• [Stored data]:

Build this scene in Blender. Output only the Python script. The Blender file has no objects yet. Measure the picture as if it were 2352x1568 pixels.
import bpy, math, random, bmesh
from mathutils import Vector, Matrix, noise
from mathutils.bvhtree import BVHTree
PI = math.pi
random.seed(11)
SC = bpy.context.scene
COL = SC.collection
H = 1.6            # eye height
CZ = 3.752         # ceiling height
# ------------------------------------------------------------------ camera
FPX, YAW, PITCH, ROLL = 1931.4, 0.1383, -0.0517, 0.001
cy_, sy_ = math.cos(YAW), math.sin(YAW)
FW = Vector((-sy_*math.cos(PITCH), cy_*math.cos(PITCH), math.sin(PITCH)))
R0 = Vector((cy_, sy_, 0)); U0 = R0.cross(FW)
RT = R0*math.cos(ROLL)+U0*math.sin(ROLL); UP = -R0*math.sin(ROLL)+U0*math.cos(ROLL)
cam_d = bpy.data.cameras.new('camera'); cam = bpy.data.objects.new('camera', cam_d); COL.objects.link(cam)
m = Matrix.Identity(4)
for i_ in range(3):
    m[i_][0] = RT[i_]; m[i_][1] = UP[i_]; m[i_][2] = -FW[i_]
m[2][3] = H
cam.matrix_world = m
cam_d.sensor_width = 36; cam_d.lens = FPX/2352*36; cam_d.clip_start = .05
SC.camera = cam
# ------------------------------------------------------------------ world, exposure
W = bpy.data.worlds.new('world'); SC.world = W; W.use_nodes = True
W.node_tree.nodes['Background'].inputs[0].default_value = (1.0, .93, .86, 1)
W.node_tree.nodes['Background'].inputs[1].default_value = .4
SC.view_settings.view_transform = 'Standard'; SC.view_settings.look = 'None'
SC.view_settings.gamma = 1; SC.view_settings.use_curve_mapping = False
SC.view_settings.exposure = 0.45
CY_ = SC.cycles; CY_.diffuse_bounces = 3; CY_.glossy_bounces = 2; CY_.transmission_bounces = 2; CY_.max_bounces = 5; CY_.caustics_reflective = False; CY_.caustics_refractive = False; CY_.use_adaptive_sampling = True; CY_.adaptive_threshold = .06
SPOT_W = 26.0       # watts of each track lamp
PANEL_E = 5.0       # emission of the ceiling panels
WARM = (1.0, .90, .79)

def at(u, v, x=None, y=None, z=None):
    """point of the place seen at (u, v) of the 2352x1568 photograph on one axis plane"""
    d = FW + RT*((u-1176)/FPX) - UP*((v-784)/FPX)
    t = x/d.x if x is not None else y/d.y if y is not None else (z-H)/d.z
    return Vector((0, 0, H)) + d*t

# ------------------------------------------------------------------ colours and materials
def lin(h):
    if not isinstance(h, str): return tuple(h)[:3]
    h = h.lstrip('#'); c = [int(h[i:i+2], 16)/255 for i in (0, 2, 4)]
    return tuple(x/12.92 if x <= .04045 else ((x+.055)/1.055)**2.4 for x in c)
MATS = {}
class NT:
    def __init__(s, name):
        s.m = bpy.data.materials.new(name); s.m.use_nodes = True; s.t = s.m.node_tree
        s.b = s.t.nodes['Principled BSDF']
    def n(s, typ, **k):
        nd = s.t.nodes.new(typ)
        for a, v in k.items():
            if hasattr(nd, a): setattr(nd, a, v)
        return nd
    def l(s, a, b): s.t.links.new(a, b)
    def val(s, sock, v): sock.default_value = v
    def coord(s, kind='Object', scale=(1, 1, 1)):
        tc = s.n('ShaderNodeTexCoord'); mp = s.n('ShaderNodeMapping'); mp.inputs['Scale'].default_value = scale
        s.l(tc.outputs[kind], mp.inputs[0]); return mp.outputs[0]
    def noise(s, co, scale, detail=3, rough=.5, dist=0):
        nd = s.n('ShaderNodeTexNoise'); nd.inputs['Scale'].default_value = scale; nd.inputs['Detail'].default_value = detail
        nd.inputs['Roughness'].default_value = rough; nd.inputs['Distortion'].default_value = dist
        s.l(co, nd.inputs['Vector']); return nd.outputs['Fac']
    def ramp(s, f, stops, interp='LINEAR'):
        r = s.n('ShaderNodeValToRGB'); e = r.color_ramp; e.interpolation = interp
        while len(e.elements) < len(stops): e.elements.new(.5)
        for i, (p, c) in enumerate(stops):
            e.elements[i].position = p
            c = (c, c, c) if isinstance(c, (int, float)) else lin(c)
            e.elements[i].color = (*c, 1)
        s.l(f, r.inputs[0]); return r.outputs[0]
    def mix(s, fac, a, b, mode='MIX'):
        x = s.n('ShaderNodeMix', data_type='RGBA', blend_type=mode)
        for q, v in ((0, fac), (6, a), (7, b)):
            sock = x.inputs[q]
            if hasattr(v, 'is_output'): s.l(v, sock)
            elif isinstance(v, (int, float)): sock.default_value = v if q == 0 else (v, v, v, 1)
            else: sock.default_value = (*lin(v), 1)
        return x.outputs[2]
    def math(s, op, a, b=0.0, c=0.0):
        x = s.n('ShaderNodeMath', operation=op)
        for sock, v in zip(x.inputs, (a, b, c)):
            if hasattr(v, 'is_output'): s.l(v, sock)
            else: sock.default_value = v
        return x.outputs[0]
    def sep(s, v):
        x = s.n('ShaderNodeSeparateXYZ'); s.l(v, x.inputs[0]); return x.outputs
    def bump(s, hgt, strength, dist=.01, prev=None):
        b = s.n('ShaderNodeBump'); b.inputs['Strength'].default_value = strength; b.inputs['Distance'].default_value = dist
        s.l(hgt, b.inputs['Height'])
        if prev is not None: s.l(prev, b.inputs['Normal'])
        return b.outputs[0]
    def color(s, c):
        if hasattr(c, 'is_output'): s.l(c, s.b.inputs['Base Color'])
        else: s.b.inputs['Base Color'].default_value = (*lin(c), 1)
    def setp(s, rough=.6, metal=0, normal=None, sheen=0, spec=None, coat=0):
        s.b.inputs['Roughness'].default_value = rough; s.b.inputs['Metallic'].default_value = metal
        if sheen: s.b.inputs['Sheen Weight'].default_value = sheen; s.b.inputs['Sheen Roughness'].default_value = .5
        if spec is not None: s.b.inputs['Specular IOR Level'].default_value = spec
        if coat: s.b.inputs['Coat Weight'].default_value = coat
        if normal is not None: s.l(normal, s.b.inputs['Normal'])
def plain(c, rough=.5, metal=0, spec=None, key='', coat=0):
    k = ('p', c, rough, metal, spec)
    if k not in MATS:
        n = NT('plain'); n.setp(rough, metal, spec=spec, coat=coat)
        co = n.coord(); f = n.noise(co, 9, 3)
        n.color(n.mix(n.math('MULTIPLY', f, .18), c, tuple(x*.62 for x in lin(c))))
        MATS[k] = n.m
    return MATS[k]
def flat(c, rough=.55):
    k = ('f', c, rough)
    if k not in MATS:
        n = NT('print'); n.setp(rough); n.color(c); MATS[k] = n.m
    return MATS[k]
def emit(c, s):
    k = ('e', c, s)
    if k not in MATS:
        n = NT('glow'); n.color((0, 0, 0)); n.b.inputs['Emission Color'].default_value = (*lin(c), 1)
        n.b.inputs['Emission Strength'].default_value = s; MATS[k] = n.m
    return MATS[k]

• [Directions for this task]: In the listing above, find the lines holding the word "scene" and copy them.

• [Task answer]:
Build this scene in Blender. Output only the Python script. The Blender file has no objects yet. Measure the picture as if it were 2352x1568 pixels.
SC = bpy.context.scene